Direct observation of Degradation in LiNi0.8Mn0.1Co0.1O2-Li6PS5Cl0.5Br0.5 Composite Electrodes for All Solid-State Batteries

The interfacial stability between cathodes and solid electrolytes remains a critical challenge limiting the performance of all-solid-state batteries (ASSBs). In this work, we elucidate the degradation mechanisms of LiNi _0.8 Mn _0.1 Co _0.1 O ₂ (NMC811)-Li ₆ PS ₅ Cl _0.5 Br _0.5 composite electrodes during electrochemical cycling using advanced electron microscopy. In the pristine state, spherical NMC811 particles are uniformly embedded in the Argyrodite electrolyte, forming intimate interfacial contact with the LiNbO ₃ coating layer. With cycling, progressive interfacial separation and crack formation occur, accompanied by a structural transformation of the electrolyte from an Argyrodite-type polycrystalline phase to β-Li ₃ PS ₄ . Further decomposition leads to the precipitation of Li ₂ S nanocrystals, preferentially localized at the cathode-electrolyte interface.
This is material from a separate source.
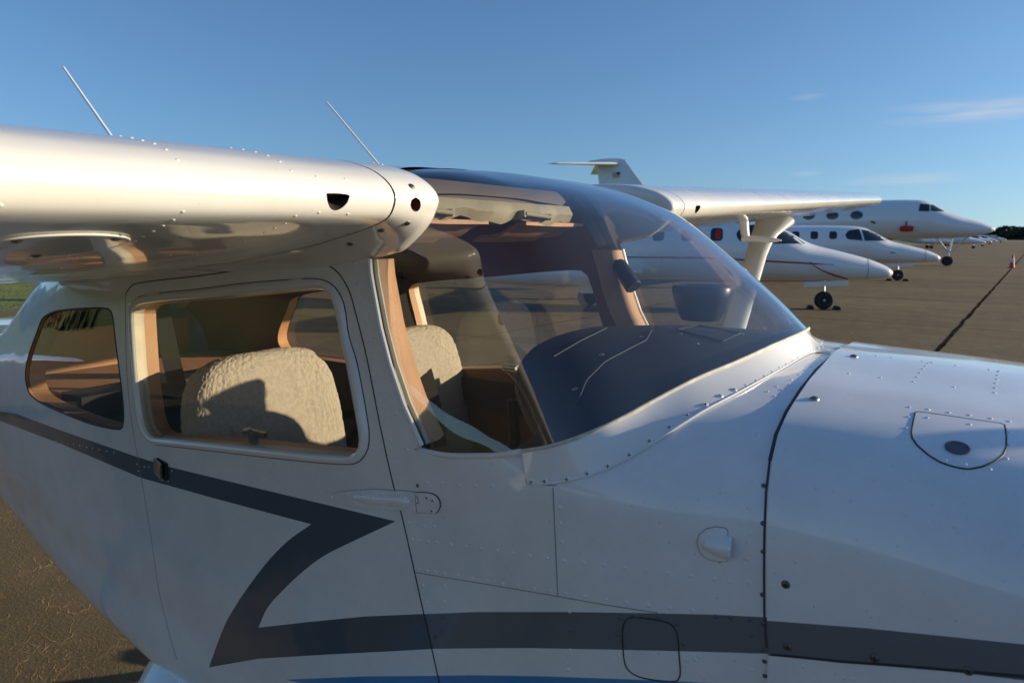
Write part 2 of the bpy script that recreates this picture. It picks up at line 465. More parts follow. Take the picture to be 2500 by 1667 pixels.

Concurrently, chlorine migrates out of the electrolyte and segregates on the NMC811 surface as Cl-rich domains, while sulfur diffuses into NMC811 particles through cracks and accumulates as Li ₂ S. These findings demonstrate that interfacial degradation, electrolyte decomposition, chlorine segregation, and sulfur diffusion cause the long-term instability of NMC811-Argyrodite composite electrodes. This study provides mechanistic insights into interfacial degradation pathways and offers design guidelines for enhancing interfacial stability in future solid-state batteries.